Asia's most powerful typhoon this year, Yagi brought gales and heavy rain as it moved westwards after landfall on Saturday, collapsing a bridge this week while scythed through provinces along the Red River, the area's largest.
"This is the worst flood I have seen in 30 years," Hanoi resident Tran Le Quyen, 42, told Reuters, adding that she had to move furniture from her flooded home to higher ground.
"It was dry yesterday morning. Now the entire street is flooded.

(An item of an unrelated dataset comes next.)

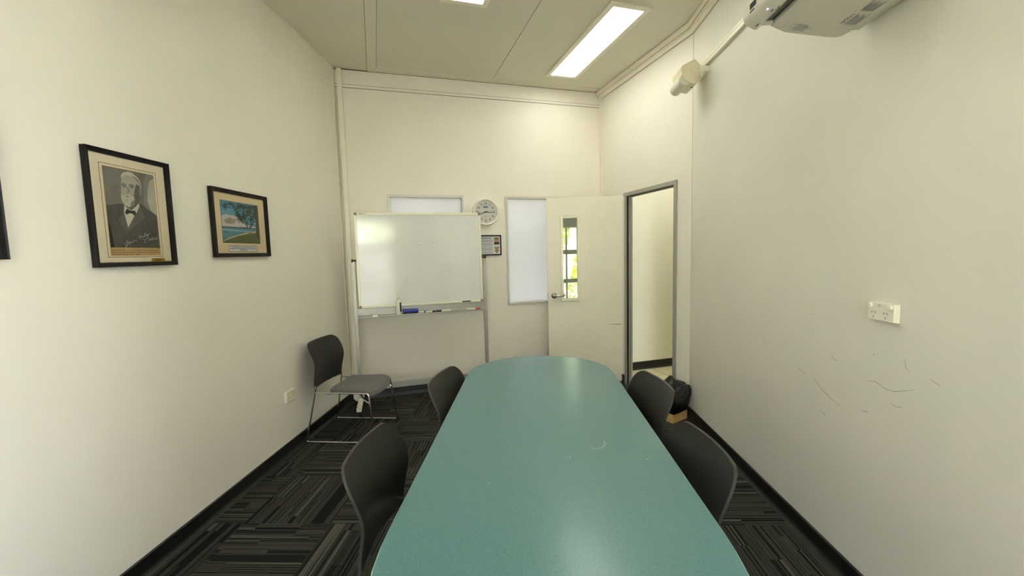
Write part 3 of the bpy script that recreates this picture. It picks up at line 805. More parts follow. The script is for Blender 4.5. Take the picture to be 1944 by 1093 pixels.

We couldn't sleep last night."
The typhoon and subsequent landslides and floods have killed 152 people, while 140 were missing, the government estimated.
Some schools in Hanoi have told students to stay home for the rest of the week, while thousands of residents of low-lying areas have been evacuated, government and state media said.
"My home is now part of the river," said Nguyen Van Hung, 56, who lives in a neighbourhood on the banks of the Red River.
Nearer the city centre, charity Blue Dragon Children's Foundation had to evacuate its office on Tuesday, after authorities warned of flood risks.
"People were moving frantically, moving their motorbikes, relocating items," said spokesperson Carlota Torres Lliro, expressing concern for dozens of children and families living in slum areas and makeshift houses by the river.
BLOW TO FACTORIES
Yagi wreaked havoc on many of factories and flooded warehouses in coastal export-oriented industrial hubs east of Hanoi, forcing closures, with some only expected to resume full operations after weeks, executives said.
The disruptions threaten global supply chains as Vietnam hosts large operations of multinationals that ship mostly to the United States, Europe and other developed nations.
Elsewhere, in provinces north of the capital, landslides triggered by heavy floods killed dozens.
"My house's first floor is completely under the water," said Nguyen Duc Tam, a 40-year-old resident of Thai Nguyen, a city about 60km from Hanoi.
"Now we have no fresh water and electricity," he added.
Among the factories housed on the outskirts of the city, which has a population of about 400,000, is a large facility for Samsung Electronics.
From Vietnam, the South Korean company ships about half of its smartphones worldwide.
There were no signs of flooding at the facility on Wednesday, a Reuters witness said.
"For more than 20 years that I've lived here, I've never seen such historic flooding," said Hoang Hai Luan, 30. "My properties and possibly those of many others are completely lost."